# PROVIDED MATERIAL
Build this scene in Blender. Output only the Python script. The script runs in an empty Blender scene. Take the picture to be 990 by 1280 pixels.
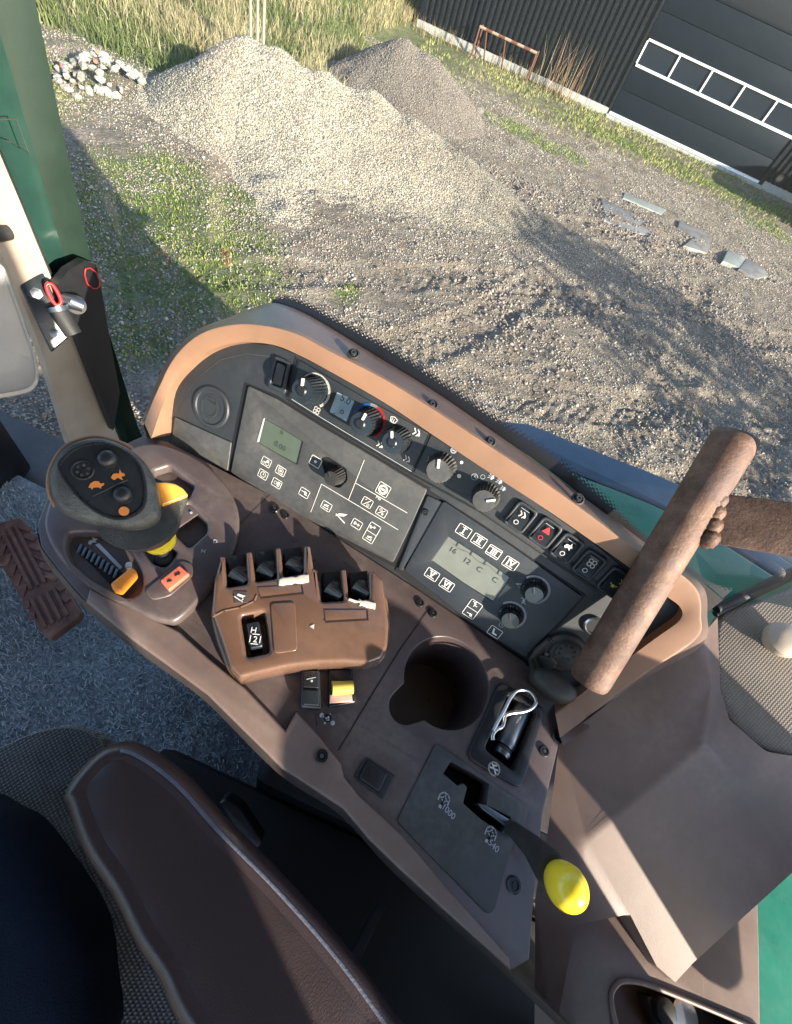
import bpy, bmesh, math, random
import numpy as np
from mathutils import Vector, Matrix
R = math.radians
random.seed(4); rng = np.random.default_rng(7)
S = bpy.context.scene; COL = S.collection

# ------------------------------------------------------------------ camera, sky, sun
H = 2.7                       # camera height above the yard
F_PX = 560.0                  # focal length in photo pixels (990 x 1280)
PITCH = R(53.9)
g0, g1 = .424, .9057
CAM = Vector((0, 0, H))
Fv = Vector((0, math.cos(PITCH), -math.sin(PITCH)))
U0 = Vector((0, math.sin(PITCH), math.cos(PITCH)))
R0 = Vector((1, 0, 0))
cam = bpy.data.objects.new('camera', bpy.data.cameras.new('camera')); COL.objects.link(cam)
cx = R0*g1 + U0*g0; cy = U0*g1 - R0*g0; cz = -Fv
cam.matrix_world = Matrix(((cx.x, cy.x, cz.x, 0), (cx.y, cy.y, cz.y, 0), (cx.z, cy.z, cz.z, H), (0, 0, 0, 1)))
cam.data.sensor_width = 36; cam.data.lens = 36*F_PX/1280
cam.data.clip_start = .01; cam.data.clip_end = 2000
S.camera = cam

SUN_AZ, SUN_EL = 32.0, 19.0   # light travels towards -X, swung SUN_AZ degrees to +Y
ld = Vector((-math.cos(R(SUN_AZ))*math.cos(R(SUN_EL)), math.sin(R(SUN_AZ))*math.cos(R(SUN_EL)), -math.sin(R(SUN_EL))))
sun = bpy.data.objects.new('sun', bpy.data.lights.new('sun', 'SUN')); COL.objects.link(sun)
sun.data.energy = 5.0; sun.data.angle = R(.6); sun.data.color = (1, .90, .75)
sun.rotation_euler = ld.to_track_quat('-Z', 'Y').to_euler()
W = bpy.data.worlds.new('World'); S.world = W; W.use_nodes = True
wn = W.node_tree; bg = wn.nodes['Background']; bg.inputs[1].default_value = .15
sky = wn.nodes.new('ShaderNodeTexSky'); sky.sky_type = 'NISHITA'; sky.sun_disc = False
sky.sun_elevation = R(SUN_EL)
to_sun = -ld; sky.sun_rotation = math.atan2(to_sun.x, to_sun.y)
sky.ozone_density = 2.2
wn.links.new(sky.outputs[0], bg.inputs[0])
S.view_settings.view_transform = 'Standard'; S.view_settings.look = 'None'
S.view_settings.gamma = 1; S.view_settings.exposure = 1.7
S.cycles.max_bounces = 8; S.cycles.transparent_max_bounces = 16

# ------------------------------------------------------------------ projection helpers
def ray(px, py):
    dx, dy = px-495, py-640
    a = dx*g1 + dy*g0; b = dx*g0 - dy*g1
    return Fv*F_PX + R0*a + U0*b
def V(px, py, drop):            # point seen at a photo pixel, `drop` metres below eye height
    r = ray(px, py); return CAM + r*(drop/-r.z)
def VY(px, py, Y):
    r = ray(px, py); return CAM + r*(Y/r.y)
def G(px, py): return V(px, py, H)

class Frame:                    # a working plane: origin, u (along), v (up the surface), n
    def __init__(s, o, u, n):
        s.o = o; s.n = n.normalized(); s.u = (u - s.n*u.dot(s.n)).normalized(); s.v = s.n.cross(s.u)
        s.M = Matrix(((s.u.x, s.v.x, s.n.x, o.x), (s.u.y, s.v.y, s.n.y, o.y), (s.u.z, s.v.z, s.n.z, o.z), (0, 0, 0, 1)))
    def uv(s, px, py, n=0):
        r = ray(px, py); o = s.o + s.n*n
        p = CAM + r*((o-CAM).dot(s.n)/r.dot(s.n)) - s.o
        return (p.dot(s.u), p.dot(s.v))
    def P(s, px, py, n=0):
        u, v = s.uv(px, py, n); return s.o + s.u*u + s.v*v + s.n*n
    def at(s, px, py, n=0, rot=0):
        u, v = s.uv(px, py, n)
        return s.M @ Matrix.Translation((u, v, n)) @ Matrix.Rotation(rot, 4, 'Z')
    def shift(s, n): return Frame(s.o + s.n*n, s.u, s.n)

# ------------------------------------------------------------------ materials
def nt(name):
    m = bpy.data.materials.new(name); m.use_nodes = True
    t = m.node_tree; return m, t, t.nodes['Principled BSDF']
def L(t, a, b): t.links.new(a, b)
def noise(t, co, scale, det=4, rough=.55):
    n = t.nodes.new('ShaderNodeTexNoise'); n.inputs['Scale'].default_value = scale
    n.inputs['Detail'].default_value = det; n.inputs['Roughness'].default_value = rough; L(t, co, n.inputs['Vector']); return n.outputs[0]
def ramp(t, f, stops):
    r = t.nodes.new('ShaderNodeValToRGB'); L(t, f, r.inputs[0])
    e = r.color_ramp.elements
    while len(e) < len(stops): e.new(.5)
    for k, (p, c) in enumerate(stops):
        e[k].position = p; e[k].color = (c, c, c, 1) if isinstance(c, (int, float)) else (*c, 1)
    return r.outputs[0]
def mixc(t, f, a, b, mode='MIX'):
    m = t.nodes.new('ShaderNodeMix'); m.data_type = 'RGBA'; m.blend_type = mode
    if isinstance(f, (int, float)): m.inputs[0].default_value = f
    else: L(t, f, m.inputs[0])
    for i, c in ((6, a), (7, b)):
        if isinstance(c, tuple): m.inputs[i].default_value = (*c, 1)
        else: L(t, c, m.inputs[i])
    return m.outputs[2]
def bump(t, b, h, strength, dist, prev=None):
    n = t.nodes.new('ShaderNodeBump'); n.inputs['Strength'].default_value = strength; n.inputs['Distance'].default_value = dist
    L(t, h, n.inputs['Height'])
    if prev: L(t, prev, n.inputs['Normal'])
    if b: L(t, n.outputs[0], b.inputs['Normal'])
    return n.outputs[0]
def geo(t):
    return t.nodes.new('ShaderNodeNewGeometry').outputs['Position']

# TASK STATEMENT
Reproduce the data above word for word from its first line through the line that holds "S = bpy.context.scene; COL = S.collection", both ends included; skip pictures.

# WRITTEN RESPONSE
Build this scene in Blender. Output only the Python script. The script runs in an empty Blender scene. Take the picture to be 990 by 1280 pixels.
import bpy, bmesh, math, random
import numpy as np
from mathutils import Vector, Matrix
R = math.radians
random.seed(4); rng = np.random.default_rng(7)
S = bpy.context.scene; COL = S.collection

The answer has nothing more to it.